Enquanto a América do Norte se destaca pelo respeito aos direitos das mulheres, dois terços das latino-americanas (64%) afirmam sentir que seus direitos são pouco ou nada respeitados em seus países, um índice significativo que reforça a necessidade de mais ações de mitigação da desigualdade e da garantia de direitos na América Latina. Todavia, é curioso perceber que mesmo em países que parecem estar mais avançados no que diz respeito à garantia dos direitos das mulheres, como Canadá e Estados Unidos, a violência de gênero e o assédio ainda são temas presentes. Nesses países, 16% e 22% das entrevistadas, respectivamente, foram vítimas de assédio.

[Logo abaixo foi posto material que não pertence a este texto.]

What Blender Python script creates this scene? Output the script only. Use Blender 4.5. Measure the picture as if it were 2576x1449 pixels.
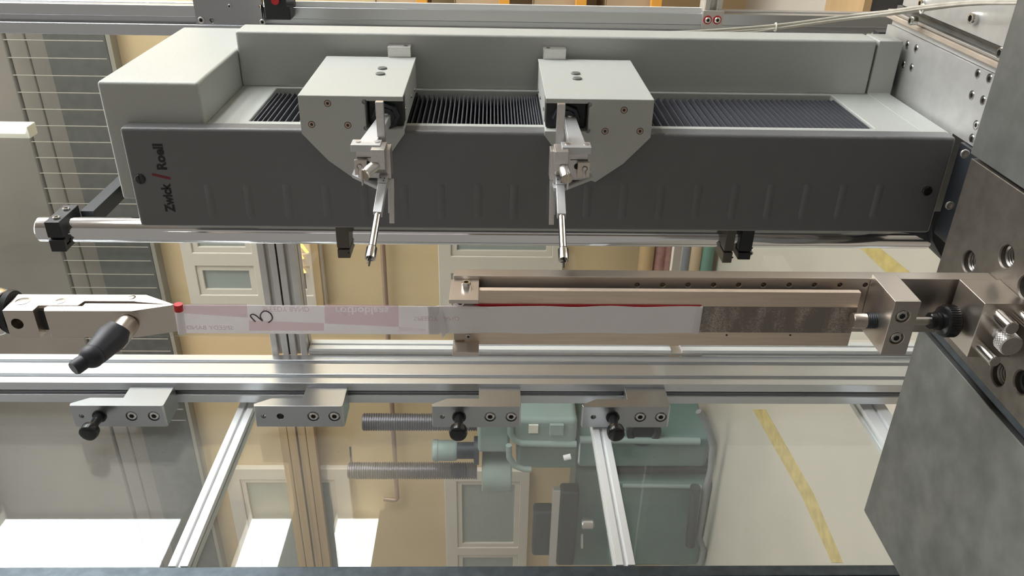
import bpy, bmesh, math, random
from mathutils import Vector, Matrix, Euler
random.seed(7)
S = bpy.context.scene
for o in list(bpy.data.objects): bpy.data.objects.remove(o)
COL = S.collection

# ---------------------------------------------------------------- camera
TH, PH, RO, F, CX, CY = math.radians(29), math.radians(1.6), .0065, 2065.0, 1288.0, 724.5
CAMP = Vector((0, 0, 1.35))
_h = Vector((-math.sin(TH), math.cos(TH), 0)); _Z = Vector((0, 0, 1)); _R = Vector((math.cos(TH), math.sin(TH), 0))
_v = math.cos(PH)*_h - math.sin(PH)*_Z; _U = math.cos(PH)*_Z + math.sin(PH)*_h
_ex = -_U*math.cos(RO) + _R*math.sin(RO); _ey = -_U*math.sin(RO) - _R*math.cos(RO)
cam = bpy.data.objects.new('camera', bpy.data.cameras.new('camera')); COL.objects.link(cam)
m = Matrix.Identity(4)
for i, c in enumerate((_ex, -_ey, -_v)):
    for j in range(3): m[j][i] = c[j]
m.translation = CAMP
cam.matrix_world = m
cam.data.sensor_width = 36; cam.data.lens = F/2576*36; cam.data.clip_start = .02; cam.data.clip_end = 100
S.camera = cam
def at(i, px, py, val):
    r = _v*F + _ex*(px-CX) + _ey*(py-CY)
    return CAMP + r*((val-CAMP[i])/r[i])
def aX(px, py, x): return at(0, px, py, x)
def aY(px, py, y): return at(1, px, py, y)
def aZ(px, py, z): return at(2, px, py, z)

# ---------------------------------------------------------------- world, light, exposure
W = bpy.data.worlds.new('world'); S.world = W; W.use_nodes = True
W.node_tree.nodes['Background'].inputs[0].default_value = (1.0, .94, .86, 1)
W.node_tree.nodes['Background'].inputs[1].default_value = .30
S.view_settings.view_transform = 'Standard'; S.view_settings.look = 'None'
S.view_settings.exposure = 0; S.view_settings.gamma = 1
try: S.view_settings.use_curve_mapping = False
except Exception: pass
def area(name, loc, rot, sx, sy, e, col=(1, 1, 1)):
    l = bpy.data.lights.new(name, 'AREA'); l.shape = 'RECTANGLE'; l.size = sx; l.size_y = sy; l.energy = e; l.color = col
    o = bpy.data.objects.new(name, l); COL.objects.link(o); o.location = loc; o.rotation_euler = rot
    return o
# added fill lights under the ceiling, out of view, no fixtures behind them
area('overhead_fill', (-1.2, 3.2, 4.9), (0, 0, 0), 1.2, 3.0, 30, (1, .97, .92))
area('overhead_fill', (-3.6, 2.4, 4.9), (0, 0, 0), 1.2, 3.0, 30, (1, .97, .92))
area('overhead_fill', (.9, 2.6, 4.9), (0, 0, 0), 1.2, 3.0, 20, (1, .98, .95))

# ---------------------------------------------------------------- materials
def new_mat(name):
    m = bpy.data.materials.new(name); m.use_nodes = True
    return m, m.node_tree.nodes, m.node_tree.links, m.node_tree.nodes['Principled BSDF']
def mat(name, col, rough=.5, metal=0, noise=0, nscale=200, bump=0, bscale=900, stretch=None, spec=.5, col2=None, lo=.35, hi=.65, rvar=0):
    m, N, L, b = new_mat(name)
    b.inputs['Base Color'].default_value = (*col, 1); b.inputs['Roughness'].default_value = rough
    b.inputs['Metallic'].default_value = metal; b.inputs['Specular IOR Level'].default_value = spec
    tc = N.new('ShaderNodeTexCoord'); mp = N.new('ShaderNodeMapping'); L.new(tc.outputs['Object'], mp.inputs[0])
    if stretch: mp.inputs['Scale'].default_value = stretch
    if noise or col2:
        n = N.new('ShaderNodeTexNoise'); n.inputs['Scale'].default_value = nscale; n.inputs['Detail'].default_value = 5
        L.new(mp.outputs[0], n.inputs[0])
        r = N.new('ShaderNodeValToRGB'); L.new(n.outputs[0], r.inputs[0])
        r.color_ramp.elements[0].position = lo; r.color_ramp.elements[1].position = hi
        c2 = col2 if col2 else tuple(c*(1-noise) for c in col)
        r.color_ramp.elements[0].color = (*c2, 1); r.color_ramp.elements[1].color = (*col, 1)
        L.new(r.outputs[0], b.inputs['Base Color'])
        if rvar:
            mr = N.new('ShaderNodeMapRange'); mr.inputs[3].default_value = rough+rvar; mr.inputs[4].default_value = rough-rvar*.5
            L.new(n.outputs[0], mr.inputs[0]); L.new(mr.outputs[0], b.inputs['Roughness'])
    if bump:
        n2 = N.new('ShaderNodeTexNoise'); n2.inputs['Scale'].default_value = bscale; n2.inputs['Detail'].default_value = 2
        L.new(mp.outputs[0], n2.inputs[0])
        bp = N.new('ShaderNodeBump'); bp.inputs['Strength'].default_value = bump; bp.inputs['Distance'].default_value = .001
        L.new(n2.outputs[0], bp.inputs['Height']); L.new(bp.outputs[0], b.inputs['Normal'])
    return m
def emit(name, col, s):
    m, N, L, b = new_mat(name)
    b.inputs['Base Color'].default_value = (*col, 1)
    b.inputs['Emission Color'].default_value = (*col, 1); b.inputs['Emission Strength'].default_value = s
    return m
def glass(name, tint=(.93, .95, .94), ior=1.5, mul=1.6, haze=0.0, hcol=(.8, .8, .8)):
    m, N, L, b = new_mat(name); N.remove(b)
    out = N['Material Output']
    t = N.new('ShaderNodeBsdfTransparent'); t.inputs[0].default_value = (*tint, 1)
    g = N.new('ShaderNodeBsdfGlossy'); g.inputs['Roughness'].default_value = .0
    fr = N.new('ShaderNodeLayerWeight'); fr.inputs[0].default_value = .5
    pw = N.new('ShaderNodeMath'); pw.operation = 'POWER'; pw.inputs[1].default_value = 5; L.new(fr.outputs['Facing'], pw.inputs[0])
    mm = N.new('ShaderNodeMath'); mm.operation = 'MULTIPLY_ADD'; mm.inputs[1].default_value = .95; mm.inputs[2].default_value = .04*mul; mm.use_clamp = True
    L.new(pw.outputs[0], mm.inputs[0])
    mx = N.new('ShaderNodeMixShader'); L.new(mm.outputs[0], mx.inputs[0]); L.new(t.outputs[0], mx.inputs[1]); L.new(g.outputs[0], mx.inputs[2])
    last = mx
    if haze:
        d = N.new('ShaderNodeBsdfDiffuse'); d.inputs[0].default_value = (*hcol, 1)
        m2 = N.new('ShaderNodeMixShader'); m2.inputs[0].default_value = haze
        L.new(mx.outputs[0], m2.inputs[1]); L.new(d.outputs[0], m2.inputs[2]); last = m2
    L.new(last.outputs[0], out.inputs[0])
    return m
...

Ao colocar o foco no Brasil, chama atenção que o país tenha o quarto maior índice de assédio nas Américas (23%), e que duas em cada dez mulheres brasileiras tenham sido vítimas de violência no último ano. Ou seja, mesmo tendo uma das leis mais avançadas do mundo contra a violência de gênero, a Lei Maria da Penha, e frente às notáveis mudanças comportamentais recentes da sociedade, o Brasil ainda enfrenta barreiras para desarticular costumes machistas e discriminatórios que impulsionam esse tipo de agressão e abuso.
Os dados da pesquisa indicam que o Brasil ainda tem um longo caminho a percorrer no sentido de desmantelar o conjunto de práticas que mantém e confirmam as desigualdades de gênero e machismo. Apenas por meio da visibilidade dessa temática será possível desnaturalizar a violência e promover avanços na igualdade de gênero.

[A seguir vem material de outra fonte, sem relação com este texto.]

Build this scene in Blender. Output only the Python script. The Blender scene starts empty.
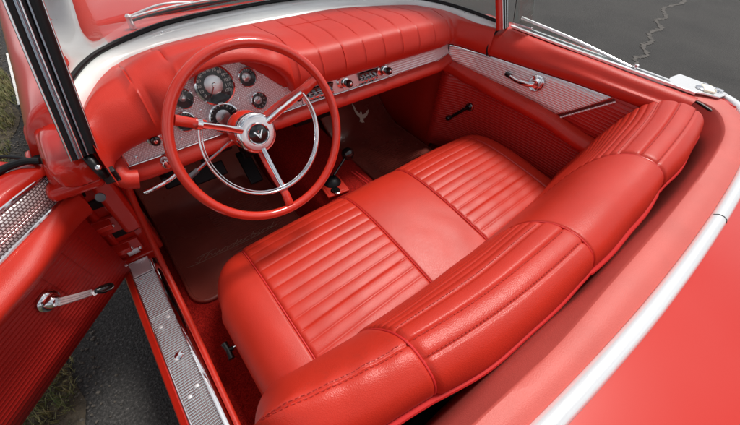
import bpy, bmesh, math, random
from math import sin, cos, pi, sqrt, radians, hypot, atan2
from mathutils import Vector, Matrix
random.seed(7)
S = bpy.context.scene
COL = S.collection
V = Vector

# ------------------------------------------------------------------ materials
MATS = {}
def lin(c):
    return tuple(((x/12.92) if x <= .04045 else ((x+.055)/1.055)**2.4) for x in c)
def mat(name, base, rough=.5, metal=0., coat=0., spec=.5, coat_rough=.05):
    m = bpy.data.materials.new(name); m.use_nodes = True
    b = m.node_tree.nodes['Principled BSDF']
    b.inputs['Base Color'].default_value = (*base, 1)
    b.inputs['Roughness'].default_value = rough
    b.inputs['Metallic'].default_value = metal
    b.inputs['Coat Weight'].default_value = coat
    b.inputs['Coat Roughness'].default_value = coat_rough
    b.inputs['Specular IOR Level'].default_value = spec
    MATS[name] = m
    return m
def nd(m, t, **kw):
    n = m.node_tree.nodes.new(t)
    for k, v in kw.items(): setattr(n, k, v)
    return n
def ln(m, a, b): m.node_tree.links.new(a, b)
def bsdf(m): return m.node_tree.nodes['Principled BSDF']
def objco(m):
    return nd(m, 'ShaderNodeTexCoord').outputs['Object']
def noise(m, scale, detail=4, rough=.55, co=None):
    n = nd(m, 'ShaderNodeTexNoise'); n.inputs['Scale'].default_value = scale
    n.inputs['Detail'].default_value = detail; n.inputs['Roughness'].default_value = rough
    ln(m, co or objco(m), n.inputs['Vector']); return n.outputs['Fac']
def math_(m, op, a, b=None, c=None):
    n = nd(m, 'ShaderNodeMath', operation=op)
    for i, x in enumerate((a, b, c)):
        if x is None: continue
        if isinstance(x, (int, float)): n.inputs[i].default_value = x
        else: ln(m, x, n.inputs[i])
    return n.outputs[0]
def ramp(m, fac, stops):
    r = nd(m, 'ShaderNodeValToRGB'); e = r.color_ramp.elements
    while len(e) < len(stops): e.new(.5)
    for el, (p, c) in zip(e, stops):
        el.position = p; el.color = (*c, 1) if len(c) == 3 else c
    ln(m, fac, r.inputs[0]); return r.outputs[0]
def bump(m, h, strength, dist):
    b = nd(m, 'ShaderNodeBump'); b.inputs['Strength'].default_value = strength
    b.inputs['Distance'].default_value = dist
    ln(m, h, b.inputs['Height']); 
    old = bsdf(m).inputs['Normal'].links
    if old: ln(m, old[0].from_socket, b.inputs['Normal'])
    ln(m, b.outputs[0], bsdf(m).inputs['Normal'])
def vary_rough(m, scale, lo, hi):
    f = noise(m, scale, 3); r = nd(m, 'ShaderNodeMapRange')
    r.inputs[3].default_value = lo; r.inputs[4].default_value = hi
    ln(m, f, r.inputs[0]); ln(m, r.outputs[0], bsdf(m).inputs['Roughness'])
def vary_col(m, scale, a, b, detail=4):
    ln(m, ramp(m, noise(m, scale, detail), [(.3, a), (.7, b)]), bsdf(m).inputs['Base Color'])
def sep(m):
    s = nd(m, 'ShaderNodeSeparateXYZ'); ln(m, objco(m), s.inputs[0]); return s.outputs

def leather(name, base, rough=.4, spec=.5):
    m = mat(name, base, rough, spec=spec)
    d = tuple(x*.88 for x in base)
    vary_col(m, 9, d, base)
    vo = nd(m, 'ShaderNodeTexVoronoi'); vo.inputs['Scale'].default_value = 620
    ln(m, objco(m), vo.inputs['Vector'])
    bump(m, vo.outputs['Distance'], .30, .0008)
    bump(m, noise(m, 16, 3), .10, .004); bump(m, noise(m, 90, 4), .05, .0015)
    vary_rough(m, 14, rough-.05, rough+.1)
    return m
leather('seat_leather', (.56, .030, .014), .36, .42)
leather('pad_vinyl', (.56, .026, .012), .40, .38)
leather('deck_vinyl', (.62, .11, .088), .50, .5)  # paler base paints the pink sheen of the deck rail into its colour
m = mat('red_paint', (.55, .018, .008), .34, coat=.8, coat_rough=.10, spec=.15)
bump(m, noise(m, 6, 2), .05, .004)
m = mat('wheel_plastic', (.60, .032, .016), .22, coat=.6); bump(m, noise(m, 60, 3), .05, .001)
m = mat('carpet', (.34, .014, .009), .95, spec=.1)
vary_col(m, 260, (.16, .005, .004), (.50, .020, .014), 2); bump(m, noise(m, 700, 2), .9, .004)
bump(m, noise(m, 40, 3), .4, .006)
m = mat('rubber_mat', (.24, .045, .032), .26, spec=.7); bump(m, noise(m, 18, 3), .18, .004); vary_rough(m, 8, .18, .34)
vary_col(m, 5, (.18, .034, .024), (.27, .054, .038))
m = mat('mat_ribbed', (.055, .006, .006), .4)
m = mat('chrome', (.82, .82, .84), .07, 1.); vary_rough(m, 30, .04, .12)
m = mat('satin_chrome', (.88, .86, .87), .26, .6); vary_rough(m, 40, .18, .32)
mat('dark_chrome', (.30, .33, .38), .16, .9)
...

“Mulheres: percepção de direitos e exposição à violência” – por Market Analysis e WIN Américas.
Pesquisa realizada por meio de entrevistas online com 1019 respondentes de 128 cidades de grande e médio porte no Brasil, e um total de 5.982 mulheres de 17 anos ou mais em 11 países que cobrem 87% da população do continente americano. No Brasil, homens e mulheres com 17 anos ou mais, pertencentes a todas as classes socioeconômicas, foram entrevistados entre os dias 23 de novembro e 4 de dezembro de 2017. Cotas cruzadas de idade, sexo e classe social foram estabelecidas para garantir a representatividade de todos os grupos demográficos na amostra.